To be done.
Exactly retype the lines of the material from its first line to the line with "f = .35 + 1.0", including both.

Material for this task.
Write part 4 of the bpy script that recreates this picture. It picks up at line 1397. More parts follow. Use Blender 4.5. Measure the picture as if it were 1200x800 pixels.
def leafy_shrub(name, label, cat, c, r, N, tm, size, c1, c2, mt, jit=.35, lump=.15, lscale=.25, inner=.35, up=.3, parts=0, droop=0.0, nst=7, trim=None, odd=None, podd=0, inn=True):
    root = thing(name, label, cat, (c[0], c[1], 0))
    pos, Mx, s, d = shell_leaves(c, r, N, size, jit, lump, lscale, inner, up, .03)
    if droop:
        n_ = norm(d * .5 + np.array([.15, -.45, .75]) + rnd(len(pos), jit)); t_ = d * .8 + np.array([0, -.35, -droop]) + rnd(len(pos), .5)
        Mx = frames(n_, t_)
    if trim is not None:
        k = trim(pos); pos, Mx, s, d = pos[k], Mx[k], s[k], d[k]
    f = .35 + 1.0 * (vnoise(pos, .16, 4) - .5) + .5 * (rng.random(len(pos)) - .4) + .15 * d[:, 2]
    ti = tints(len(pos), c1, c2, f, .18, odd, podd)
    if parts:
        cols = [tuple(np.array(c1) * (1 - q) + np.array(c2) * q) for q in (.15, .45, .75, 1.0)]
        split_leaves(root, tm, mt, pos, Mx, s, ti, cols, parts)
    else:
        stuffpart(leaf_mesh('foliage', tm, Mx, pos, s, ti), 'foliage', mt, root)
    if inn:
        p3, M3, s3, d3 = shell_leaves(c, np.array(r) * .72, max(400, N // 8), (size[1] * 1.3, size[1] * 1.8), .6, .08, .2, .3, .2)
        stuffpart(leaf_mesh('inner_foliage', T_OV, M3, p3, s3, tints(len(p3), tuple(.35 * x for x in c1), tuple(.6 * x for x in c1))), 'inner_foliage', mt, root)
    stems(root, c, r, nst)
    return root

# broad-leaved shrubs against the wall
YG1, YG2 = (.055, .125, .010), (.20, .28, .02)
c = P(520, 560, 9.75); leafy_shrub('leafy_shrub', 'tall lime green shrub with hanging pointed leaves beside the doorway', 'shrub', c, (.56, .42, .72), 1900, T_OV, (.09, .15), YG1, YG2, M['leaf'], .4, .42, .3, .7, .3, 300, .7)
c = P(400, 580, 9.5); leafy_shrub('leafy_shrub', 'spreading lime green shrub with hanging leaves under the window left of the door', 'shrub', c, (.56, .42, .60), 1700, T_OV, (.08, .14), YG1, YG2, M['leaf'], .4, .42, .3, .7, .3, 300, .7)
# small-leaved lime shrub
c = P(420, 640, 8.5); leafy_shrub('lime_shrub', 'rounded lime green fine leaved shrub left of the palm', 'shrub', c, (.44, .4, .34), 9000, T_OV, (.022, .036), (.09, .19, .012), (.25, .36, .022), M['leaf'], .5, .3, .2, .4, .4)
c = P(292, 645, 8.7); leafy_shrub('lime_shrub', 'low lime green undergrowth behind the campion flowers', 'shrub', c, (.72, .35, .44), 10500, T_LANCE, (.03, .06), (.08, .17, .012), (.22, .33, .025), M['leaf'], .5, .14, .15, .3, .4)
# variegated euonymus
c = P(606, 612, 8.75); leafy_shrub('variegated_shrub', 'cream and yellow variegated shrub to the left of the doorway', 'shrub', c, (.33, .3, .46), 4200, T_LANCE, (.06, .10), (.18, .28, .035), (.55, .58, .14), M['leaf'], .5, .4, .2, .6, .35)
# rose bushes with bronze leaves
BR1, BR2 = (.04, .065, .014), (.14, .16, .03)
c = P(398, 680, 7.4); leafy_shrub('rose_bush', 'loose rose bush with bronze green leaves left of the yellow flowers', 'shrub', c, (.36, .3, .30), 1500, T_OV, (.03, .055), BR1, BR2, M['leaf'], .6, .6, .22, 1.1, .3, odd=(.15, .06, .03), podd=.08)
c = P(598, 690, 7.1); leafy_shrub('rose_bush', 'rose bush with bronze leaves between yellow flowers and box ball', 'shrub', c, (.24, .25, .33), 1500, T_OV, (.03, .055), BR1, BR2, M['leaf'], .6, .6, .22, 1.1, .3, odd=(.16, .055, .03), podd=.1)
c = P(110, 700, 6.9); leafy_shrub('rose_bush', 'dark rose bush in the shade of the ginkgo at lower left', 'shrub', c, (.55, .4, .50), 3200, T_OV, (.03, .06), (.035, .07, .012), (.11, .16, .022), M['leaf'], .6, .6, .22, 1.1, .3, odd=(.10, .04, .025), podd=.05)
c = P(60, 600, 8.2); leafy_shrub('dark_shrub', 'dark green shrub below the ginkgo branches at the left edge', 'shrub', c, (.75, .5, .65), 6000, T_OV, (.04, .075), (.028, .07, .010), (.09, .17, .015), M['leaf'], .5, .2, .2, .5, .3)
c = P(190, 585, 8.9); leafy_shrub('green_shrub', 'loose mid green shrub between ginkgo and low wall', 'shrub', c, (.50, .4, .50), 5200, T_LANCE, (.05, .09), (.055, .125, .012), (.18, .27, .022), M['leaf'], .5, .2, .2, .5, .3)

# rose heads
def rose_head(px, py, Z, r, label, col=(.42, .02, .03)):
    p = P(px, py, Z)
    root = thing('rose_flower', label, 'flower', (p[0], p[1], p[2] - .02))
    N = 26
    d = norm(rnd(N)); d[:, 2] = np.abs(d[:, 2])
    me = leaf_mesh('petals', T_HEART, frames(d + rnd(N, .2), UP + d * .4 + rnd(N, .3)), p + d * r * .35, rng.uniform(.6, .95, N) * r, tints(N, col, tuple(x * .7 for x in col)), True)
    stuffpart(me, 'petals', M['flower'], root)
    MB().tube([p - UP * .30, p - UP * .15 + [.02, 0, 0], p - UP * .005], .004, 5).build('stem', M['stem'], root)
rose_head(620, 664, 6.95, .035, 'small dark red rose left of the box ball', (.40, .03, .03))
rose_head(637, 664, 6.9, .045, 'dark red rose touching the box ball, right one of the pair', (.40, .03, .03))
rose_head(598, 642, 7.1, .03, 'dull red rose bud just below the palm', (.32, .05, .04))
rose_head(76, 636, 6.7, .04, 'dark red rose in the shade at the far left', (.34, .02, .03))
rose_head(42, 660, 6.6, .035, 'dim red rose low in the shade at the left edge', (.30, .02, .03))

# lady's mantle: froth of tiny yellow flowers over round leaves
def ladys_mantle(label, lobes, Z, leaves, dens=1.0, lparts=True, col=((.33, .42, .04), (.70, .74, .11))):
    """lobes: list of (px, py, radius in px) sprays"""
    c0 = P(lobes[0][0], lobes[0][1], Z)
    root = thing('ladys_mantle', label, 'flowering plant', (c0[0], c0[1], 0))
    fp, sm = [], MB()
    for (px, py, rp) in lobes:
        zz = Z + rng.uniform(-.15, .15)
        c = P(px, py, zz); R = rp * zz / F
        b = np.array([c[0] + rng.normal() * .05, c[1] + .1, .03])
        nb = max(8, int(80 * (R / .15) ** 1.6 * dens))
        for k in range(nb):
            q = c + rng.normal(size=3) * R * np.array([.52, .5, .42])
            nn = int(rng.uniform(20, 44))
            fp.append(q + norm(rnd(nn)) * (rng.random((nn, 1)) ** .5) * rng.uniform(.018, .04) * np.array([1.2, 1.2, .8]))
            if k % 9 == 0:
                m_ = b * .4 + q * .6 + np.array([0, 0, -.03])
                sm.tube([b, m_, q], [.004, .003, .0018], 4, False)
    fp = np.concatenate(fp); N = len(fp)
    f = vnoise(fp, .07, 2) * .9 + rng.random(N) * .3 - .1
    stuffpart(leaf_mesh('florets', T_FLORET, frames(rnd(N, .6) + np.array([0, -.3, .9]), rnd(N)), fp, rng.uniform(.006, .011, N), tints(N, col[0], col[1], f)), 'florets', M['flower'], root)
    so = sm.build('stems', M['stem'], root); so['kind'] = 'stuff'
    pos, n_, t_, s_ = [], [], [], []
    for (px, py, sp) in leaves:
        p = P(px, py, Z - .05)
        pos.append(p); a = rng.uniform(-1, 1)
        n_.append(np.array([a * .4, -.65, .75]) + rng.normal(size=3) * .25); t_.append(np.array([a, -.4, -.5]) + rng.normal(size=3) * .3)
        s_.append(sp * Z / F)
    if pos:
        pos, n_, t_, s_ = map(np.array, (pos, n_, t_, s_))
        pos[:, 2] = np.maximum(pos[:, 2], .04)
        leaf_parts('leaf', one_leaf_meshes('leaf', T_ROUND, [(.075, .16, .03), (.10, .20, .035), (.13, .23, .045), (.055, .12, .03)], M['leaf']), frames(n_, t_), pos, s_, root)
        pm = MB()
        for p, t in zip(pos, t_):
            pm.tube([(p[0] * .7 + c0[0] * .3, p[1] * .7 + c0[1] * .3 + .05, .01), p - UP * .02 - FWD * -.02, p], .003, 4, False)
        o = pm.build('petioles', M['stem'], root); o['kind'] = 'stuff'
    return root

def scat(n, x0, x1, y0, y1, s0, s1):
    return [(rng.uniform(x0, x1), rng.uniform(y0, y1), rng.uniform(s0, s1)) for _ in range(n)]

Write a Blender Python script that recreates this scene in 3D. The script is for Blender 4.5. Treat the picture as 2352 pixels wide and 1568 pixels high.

Solution to the exercise.
Write part 4 of the bpy script that recreates this picture. It picks up at line 1397. More parts follow. Use Blender 4.5. Measure the picture as if it were 1200x800 pixels.
def leafy_shrub(name, label, cat, c, r, N, tm, size, c1, c2, mt, jit=.35, lump=.15, lscale=.25, inner=.35, up=.3, parts=0, droop=0.0, nst=7, trim=None, odd=None, podd=0, inn=True):
    root = thing(name, label, cat, (c[0], c[1], 0))
    pos, Mx, s, d = shell_leaves(c, r, N, size, jit, lump, lscale, inner, up, .03)
    if droop:
        n_ = norm(d * .5 + np.array([.15, -.45, .75]) + rnd(len(pos), jit)); t_ = d * .8 + np.array([0, -.35, -droop]) + rnd(len(pos), .5)
        Mx = frames(n_, t_)
    if trim is not None:
        k = trim(pos); pos, Mx, s, d = pos[k], Mx[k], s[k], d[k]
    f = .35 + 1.0 * (vnoise(pos, .16, 4) - .5) + .5 * (rng.random(len(pos)) - .4) + .15 * d[:, 2]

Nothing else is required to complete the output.